## Source excerpt
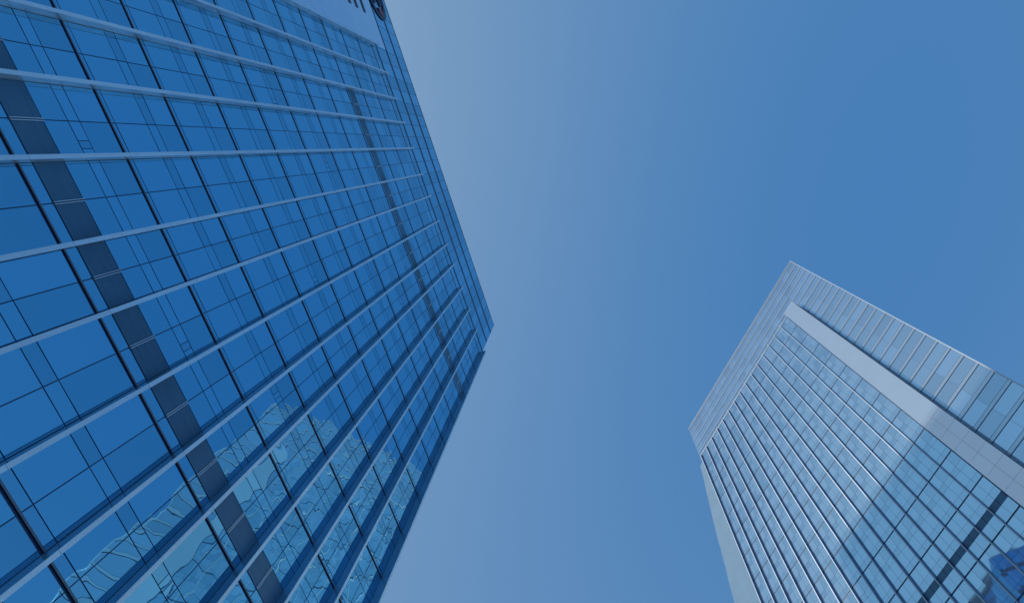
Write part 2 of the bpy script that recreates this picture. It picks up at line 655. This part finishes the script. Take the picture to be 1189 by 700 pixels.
o = rest.build('windows', M['glass_pale'], tower2)
o['kind'] = 'stuff'
for t in FIN2[1:]:
    mb = MB()
    mb.box(F2, -t - .0016, -t + .0008, GND, 5.590, -.001, .0185)
    f = mb.build('fin', M['fin_grey'], tower2)
    fc = MB()
    fc.box(F2, -t + .00085, -t + .0026, GND, 5.589, -.001, .0184)
    sub(fc.build('shade_side', M['fin_shade2'], tower2), f)  # shaded side of the fin, painted as a navy strip
    nz = MB()
    nz.box(F2, -t - .0026, -t + .0028, GND, 5.595, .0187, .0210)
    sub(nz.build('nosing', M['fin_grey'], tower2), f)
mb = MB()
mb.box(F2, -2.262, -.511, MAIN_TOP + .0005, MAIN_TOP + .014, -REC + .006, .003)
mb.build('parapet', M['fin_grey'], tower2)

# flared plain wall along the far edge
edge = [(2.330, 5.48), (2.338, 5.40), (2.350, 5.30), (2.384, 5.05), (2.402, 4.90), (2.425, 4.70), (2.447, 4.50), (2.470, 4.25), (2.494, 4.02), (2.520, 3.76),
        (2.60, 3.0), (2.88, GND)]
rim = []
for (t, h), (t2, h2) in zip(edge[:-1], edge[1:]):
    n = max(2, int((h - h2) / .07))
    for i in range(n):
        rim.append((t + (t2 - t) * i / n + random.uniform(-.003, .003), h + (h2 - h) * i / n))
rim.append(edge[-1])
poly = [(-2.2640, GND), (-2.2640, 5.50)] + [(-t, h) for t, h in rim]
mb = MB()
mb.prism(F2, poly, -REC - .10, .0)
mb.build('side_wall', M['side'], tower2)

# its two other sides in view of nobody here, glazed plainly
P0 = F2.p
for (fr, ln) in ((Frame((F2.p + F2.u * -.004 + F2.o * (-REC - .0016)).xy, (NX, NY), (DX * -1, DY * -1)), DEPTH2),
                 (Frame((F2.p + F2.u * -TL2 + F2.o * (-REC - DEPTH2)).xy, (-NX, -NY), (DX, DY)), DEPTH2)):
    mb = MB()
    n = 16
    for i in range(n):
        for lo, hi in zip(LEDGE[:-1], LEDGE[1:]):
            mb.box(fr, ln * i / n + .003, ln * (i + 1) / n - .003, lo + .01, hi - .01, .0001, .0012, .001)
    o = mb.build('side_glazing', M['glass_pale'], tower2)
    o['kind'] = 'stuff'
attach()

# ------------------------------------------------------------------ unseen tower, added only to cast the shade on the pale one
u_h = Vector((SUN.x, SUN.y)).normalized()
A = F2.pt(-1.537, 3.163) / K
run = 15.0
E = Vector((A.x, A.y)) + u_h * run
top3 = 3.163 + run * math.tan(el)
F3 = Frame((E.x, E.y), (DX, DY), (NX, NY))          # added tower's wall towards the pale one; u runs away from its shade edge
F3 = Frame((E.x, E.y), (-DX, -DY), (NX, NY))
c3 = F3.pt(.9, 0, -.6)
tower3 = thing('shade_caster_tower', 'unseen tall slab added behind the deep blue tower to shade the pale one',
               'tower', (c3.x, c3.y, 0))
mb = MB()
mb.box(F3, 0, 2.2, GND, top3, -1.2, 0)
mb.build('wall', M['conc'], tower3)
mb = MB()
for i in range(16):
    for k in range(int((top3 - .2) / .25)):
        mb.box(F3, .04 + i * .134, .04 + i * .134 + .11, .1 + k * .25, .1 + k * .25 + .15, .0003, .0012, .001)
o = mb.build('windows', M['glass_deep'], tower3)
o['kind'] = 'stuff'
attach()
bpy.context.view_layer.update()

## Directive
Return the material word for word. Pictures are not part of the copy.

## The reply
Write part 2 of the bpy script that recreates this picture. It picks up at line 655. This part finishes the script. Take the picture to be 1189 by 700 pixels.
o = rest.build('windows', M['glass_pale'], tower2)
o['kind'] = 'stuff'
for t in FIN2[1:]:
    mb = MB()
    mb.box(F2, -t - .0016, -t + .0008, GND, 5.590, -.001, .0185)
    f = mb.build('fin', M['fin_grey'], tower2)
    fc = MB()
    fc.box(F2, -t + .00085, -t + .0026, GND, 5.589, -.001, .0184)
    sub(fc.build('shade_side', M['fin_shade2'], tower2), f)  # shaded side of the fin, painted as a navy strip
    nz = MB()
    nz.box(F2, -t - .0026, -t + .0028, GND, 5.595, .0187, .0210)
    sub(nz.build('nosing', M['fin_grey'], tower2), f)
mb = MB()
mb.box(F2, -2.262, -.511, MAIN_TOP + .0005, MAIN_TOP + .014, -REC + .006, .003)
mb.build('parapet', M['fin_grey'], tower2)

# flared plain wall along the far edge
edge = [(2.330, 5.48), (2.338, 5.40), (2.350, 5.30), (2.384, 5.05), (2.402, 4.90), (2.425, 4.70), (2.447, 4.50), (2.470, 4.25), (2.494, 4.02), (2.520, 3.76),
        (2.60, 3.0), (2.88, GND)]
rim = []
for (t, h), (t2, h2) in zip(edge[:-1], edge[1:]):
    n = max(2, int((h - h2) / .07))
    for i in range(n):
        rim.append((t + (t2 - t) * i / n + random.uniform(-.003, .003), h + (h2 - h) * i / n))
rim.append(edge[-1])
poly = [(-2.2640, GND), (-2.2640, 5.50)] + [(-t, h) for t, h in rim]
mb = MB()
mb.prism(F2, poly, -REC - .10, .0)
mb.build('side_wall', M['side'], tower2)

# its two other sides in view of nobody here, glazed plainly
P0 = F2.p
for (fr, ln) in ((Frame((F2.p + F2.u * -.004 + F2.o * (-REC - .0016)).xy, (NX, NY), (DX * -1, DY * -1)), DEPTH2),
                 (Frame((F2.p + F2.u * -TL2 + F2.o * (-REC - DEPTH2)).xy, (-NX, -NY), (DX, DY)), DEPTH2)):
    mb = MB()
    n = 16
    for i in range(n):
        for lo, hi in zip(LEDGE[:-1], LEDGE[1:]):
            mb.box(fr, ln * i / n + .003, ln * (i + 1) / n - .003, lo + .01, hi - .01, .0001, .0012, .001)
    o = mb.build('side_glazing', M['glass_pale'], tower2)
    o['kind'] = 'stuff'
attach()

# ------------------------------------------------------------------ unseen tower, added only to cast the shade on the pale one
u_h = Vector((SUN.x, SUN.y)).normalized()
A = F2.pt(-1.537, 3.163) / K
run = 15.0
E = Vector((A.x, A.y)) + u_h * run
top3 = 3.163 + run * math.tan(el)
F3 = Frame((E.x, E.y), (DX, DY), (NX, NY))          # added tower's wall towards the pale one; u runs away from its shade edge
F3 = Frame((E.x, E.y), (-DX, -DY), (NX, NY))
c3 = F3.pt(.9, 0, -.6)
tower3 = thing('shade_caster_tower', 'unseen tall slab added behind the deep blue tower to shade the pale one',
               'tower', (c3.x, c3.y, 0))
mb = MB()
mb.box(F3, 0, 2.2, GND, top3, -1.2, 0)
mb.build('wall', M['conc'], tower3)
mb = MB()
for i in range(16):
    for k in range(int((top3 - .2) / .25)):
        mb.box(F3, .04 + i * .134, .04 + i * .134 + .11, .1 + k * .25, .1 + k * .25 + .15, .0003, .0012, .001)
o = mb.build('windows', M['glass_deep'], tower3)
o['kind'] = 'stuff'
attach()
bpy.context.view_layer.update()